# Supplied information
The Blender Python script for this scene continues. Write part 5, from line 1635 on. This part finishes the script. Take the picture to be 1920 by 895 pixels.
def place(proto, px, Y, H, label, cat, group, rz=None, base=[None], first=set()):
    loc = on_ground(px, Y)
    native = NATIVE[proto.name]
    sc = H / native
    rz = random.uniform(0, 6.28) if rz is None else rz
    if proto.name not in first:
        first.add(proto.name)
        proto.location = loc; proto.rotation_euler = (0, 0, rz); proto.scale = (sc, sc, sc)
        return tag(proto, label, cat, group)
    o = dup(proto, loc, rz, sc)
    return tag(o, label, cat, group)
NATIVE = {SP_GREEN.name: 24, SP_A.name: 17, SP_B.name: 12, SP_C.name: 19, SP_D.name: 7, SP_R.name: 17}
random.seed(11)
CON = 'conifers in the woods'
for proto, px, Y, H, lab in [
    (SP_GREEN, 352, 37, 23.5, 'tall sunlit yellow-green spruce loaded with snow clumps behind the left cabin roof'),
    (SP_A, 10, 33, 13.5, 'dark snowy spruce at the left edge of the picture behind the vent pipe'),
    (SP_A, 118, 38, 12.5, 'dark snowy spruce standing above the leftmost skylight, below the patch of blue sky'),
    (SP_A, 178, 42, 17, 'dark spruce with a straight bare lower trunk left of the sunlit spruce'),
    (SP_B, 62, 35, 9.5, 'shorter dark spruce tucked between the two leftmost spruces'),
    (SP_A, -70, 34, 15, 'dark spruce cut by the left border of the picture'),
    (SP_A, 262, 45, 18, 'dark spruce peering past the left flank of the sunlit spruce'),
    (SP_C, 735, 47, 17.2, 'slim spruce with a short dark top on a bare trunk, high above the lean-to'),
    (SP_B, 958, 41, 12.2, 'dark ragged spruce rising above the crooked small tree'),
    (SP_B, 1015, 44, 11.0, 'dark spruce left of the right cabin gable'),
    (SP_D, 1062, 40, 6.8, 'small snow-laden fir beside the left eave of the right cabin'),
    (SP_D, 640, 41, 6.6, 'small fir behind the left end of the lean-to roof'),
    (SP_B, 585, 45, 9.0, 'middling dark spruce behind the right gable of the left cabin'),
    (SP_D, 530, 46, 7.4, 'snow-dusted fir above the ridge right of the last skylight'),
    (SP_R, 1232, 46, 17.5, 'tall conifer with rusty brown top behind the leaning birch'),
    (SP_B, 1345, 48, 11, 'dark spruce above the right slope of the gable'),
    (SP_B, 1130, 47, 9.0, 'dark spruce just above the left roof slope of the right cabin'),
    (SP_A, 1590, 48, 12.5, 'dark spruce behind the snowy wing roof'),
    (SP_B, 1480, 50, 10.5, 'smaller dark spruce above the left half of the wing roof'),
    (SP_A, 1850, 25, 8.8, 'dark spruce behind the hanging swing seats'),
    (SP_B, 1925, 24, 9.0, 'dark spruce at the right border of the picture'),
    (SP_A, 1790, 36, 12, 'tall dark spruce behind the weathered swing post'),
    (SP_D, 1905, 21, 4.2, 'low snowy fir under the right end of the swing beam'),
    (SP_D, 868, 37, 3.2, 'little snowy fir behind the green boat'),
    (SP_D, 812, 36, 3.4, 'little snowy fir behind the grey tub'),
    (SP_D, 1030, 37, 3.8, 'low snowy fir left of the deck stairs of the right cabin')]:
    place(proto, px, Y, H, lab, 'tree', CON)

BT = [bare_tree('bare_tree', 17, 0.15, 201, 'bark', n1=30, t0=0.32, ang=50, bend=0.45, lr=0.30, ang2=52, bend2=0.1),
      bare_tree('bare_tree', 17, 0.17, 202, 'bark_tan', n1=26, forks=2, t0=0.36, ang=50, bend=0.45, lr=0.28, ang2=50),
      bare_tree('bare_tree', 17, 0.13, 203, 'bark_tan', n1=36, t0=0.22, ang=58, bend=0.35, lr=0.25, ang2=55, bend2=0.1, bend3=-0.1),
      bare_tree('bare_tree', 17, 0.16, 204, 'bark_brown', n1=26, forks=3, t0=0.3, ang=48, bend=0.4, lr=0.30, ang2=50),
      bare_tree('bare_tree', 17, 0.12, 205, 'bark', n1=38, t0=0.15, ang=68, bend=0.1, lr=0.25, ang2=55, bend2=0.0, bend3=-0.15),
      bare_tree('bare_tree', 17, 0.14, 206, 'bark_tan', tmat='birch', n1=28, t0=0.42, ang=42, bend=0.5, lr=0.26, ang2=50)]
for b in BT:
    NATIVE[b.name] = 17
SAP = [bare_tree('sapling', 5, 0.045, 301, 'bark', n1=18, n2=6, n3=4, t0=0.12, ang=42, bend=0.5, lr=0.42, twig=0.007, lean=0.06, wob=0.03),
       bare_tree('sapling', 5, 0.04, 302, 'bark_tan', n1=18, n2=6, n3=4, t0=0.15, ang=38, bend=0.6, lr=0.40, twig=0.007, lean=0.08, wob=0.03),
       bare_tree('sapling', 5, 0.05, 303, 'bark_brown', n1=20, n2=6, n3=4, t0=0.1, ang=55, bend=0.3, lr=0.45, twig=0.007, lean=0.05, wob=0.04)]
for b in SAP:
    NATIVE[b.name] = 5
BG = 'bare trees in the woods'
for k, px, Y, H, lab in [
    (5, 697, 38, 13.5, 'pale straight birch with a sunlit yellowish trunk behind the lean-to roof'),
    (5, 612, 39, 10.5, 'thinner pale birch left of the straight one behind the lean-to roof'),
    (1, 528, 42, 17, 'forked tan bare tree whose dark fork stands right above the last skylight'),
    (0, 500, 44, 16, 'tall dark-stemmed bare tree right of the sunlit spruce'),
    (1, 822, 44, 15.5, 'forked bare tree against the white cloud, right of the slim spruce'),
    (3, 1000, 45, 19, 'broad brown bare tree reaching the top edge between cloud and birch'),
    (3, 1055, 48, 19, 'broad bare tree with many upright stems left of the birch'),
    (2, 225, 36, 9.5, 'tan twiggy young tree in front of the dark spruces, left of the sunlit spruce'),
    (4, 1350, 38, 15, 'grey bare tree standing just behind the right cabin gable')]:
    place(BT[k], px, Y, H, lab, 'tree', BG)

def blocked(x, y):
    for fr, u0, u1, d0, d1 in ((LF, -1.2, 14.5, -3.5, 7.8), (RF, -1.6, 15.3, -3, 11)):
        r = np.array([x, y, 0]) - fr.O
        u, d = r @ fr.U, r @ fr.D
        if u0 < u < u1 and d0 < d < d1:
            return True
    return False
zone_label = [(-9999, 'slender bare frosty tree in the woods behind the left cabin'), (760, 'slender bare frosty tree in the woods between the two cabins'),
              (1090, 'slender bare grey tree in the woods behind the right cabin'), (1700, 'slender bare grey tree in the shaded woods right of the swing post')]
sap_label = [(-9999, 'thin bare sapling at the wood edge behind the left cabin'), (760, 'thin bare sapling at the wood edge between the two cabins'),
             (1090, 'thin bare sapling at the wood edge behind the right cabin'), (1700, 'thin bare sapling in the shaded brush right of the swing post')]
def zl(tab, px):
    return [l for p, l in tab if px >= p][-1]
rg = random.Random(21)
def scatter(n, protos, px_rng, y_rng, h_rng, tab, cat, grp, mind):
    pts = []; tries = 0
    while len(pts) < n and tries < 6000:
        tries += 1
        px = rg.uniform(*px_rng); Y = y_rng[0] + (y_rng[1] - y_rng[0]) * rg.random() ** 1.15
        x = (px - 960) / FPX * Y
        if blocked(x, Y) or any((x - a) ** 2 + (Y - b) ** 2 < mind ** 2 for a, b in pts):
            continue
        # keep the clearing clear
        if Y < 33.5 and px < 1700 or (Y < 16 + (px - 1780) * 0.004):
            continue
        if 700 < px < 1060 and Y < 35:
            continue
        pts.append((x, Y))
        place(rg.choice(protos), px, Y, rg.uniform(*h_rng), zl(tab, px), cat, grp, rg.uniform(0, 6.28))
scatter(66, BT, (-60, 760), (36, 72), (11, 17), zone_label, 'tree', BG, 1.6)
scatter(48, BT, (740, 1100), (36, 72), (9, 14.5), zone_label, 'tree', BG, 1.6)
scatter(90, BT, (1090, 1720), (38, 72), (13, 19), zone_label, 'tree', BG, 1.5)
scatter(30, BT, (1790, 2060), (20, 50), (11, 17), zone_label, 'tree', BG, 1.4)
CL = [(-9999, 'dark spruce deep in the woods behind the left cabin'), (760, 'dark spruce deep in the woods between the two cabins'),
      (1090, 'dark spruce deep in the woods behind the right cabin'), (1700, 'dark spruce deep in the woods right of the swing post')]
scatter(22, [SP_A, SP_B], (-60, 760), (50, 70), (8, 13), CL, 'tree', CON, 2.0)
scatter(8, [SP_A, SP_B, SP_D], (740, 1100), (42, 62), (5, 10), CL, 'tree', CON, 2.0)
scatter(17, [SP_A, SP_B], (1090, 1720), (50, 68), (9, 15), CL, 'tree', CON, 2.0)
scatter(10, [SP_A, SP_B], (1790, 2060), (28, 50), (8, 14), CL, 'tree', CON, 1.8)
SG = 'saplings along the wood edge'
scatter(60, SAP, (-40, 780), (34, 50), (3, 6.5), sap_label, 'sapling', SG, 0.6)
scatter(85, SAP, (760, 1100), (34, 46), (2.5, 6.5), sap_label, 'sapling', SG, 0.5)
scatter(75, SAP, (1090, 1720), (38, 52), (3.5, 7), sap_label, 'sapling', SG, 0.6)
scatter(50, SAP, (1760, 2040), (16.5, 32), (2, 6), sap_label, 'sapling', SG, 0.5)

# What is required
Give the lines again, exactly as they stand, from the beginning of the data through the line with "for proto, px, Y, H, lab".

# Task output
The Blender Python script for this scene continues. Write part 5, from line 1635 on. This part finishes the script. Take the picture to be 1920 by 895 pixels.
def place(proto, px, Y, H, label, cat, group, rz=None, base=[None], first=set()):
    loc = on_ground(px, Y)
    native = NATIVE[proto.name]
    sc = H / native
    rz = random.uniform(0, 6.28) if rz is None else rz
    if proto.name not in first:
        first.add(proto.name)
        proto.location = loc; proto.rotation_euler = (0, 0, rz); proto.scale = (sc, sc, sc)
        return tag(proto, label, cat, group)
    o = dup(proto, loc, rz, sc)
    return tag(o, label, cat, group)
NATIVE = {SP_GREEN.name: 24, SP_A.name: 17, SP_B.name: 12, SP_C.name: 19, SP_D.name: 7, SP_R.name: 17}
random.seed(11)
CON = 'conifers in the woods'
for proto, px, Y, H, lab in [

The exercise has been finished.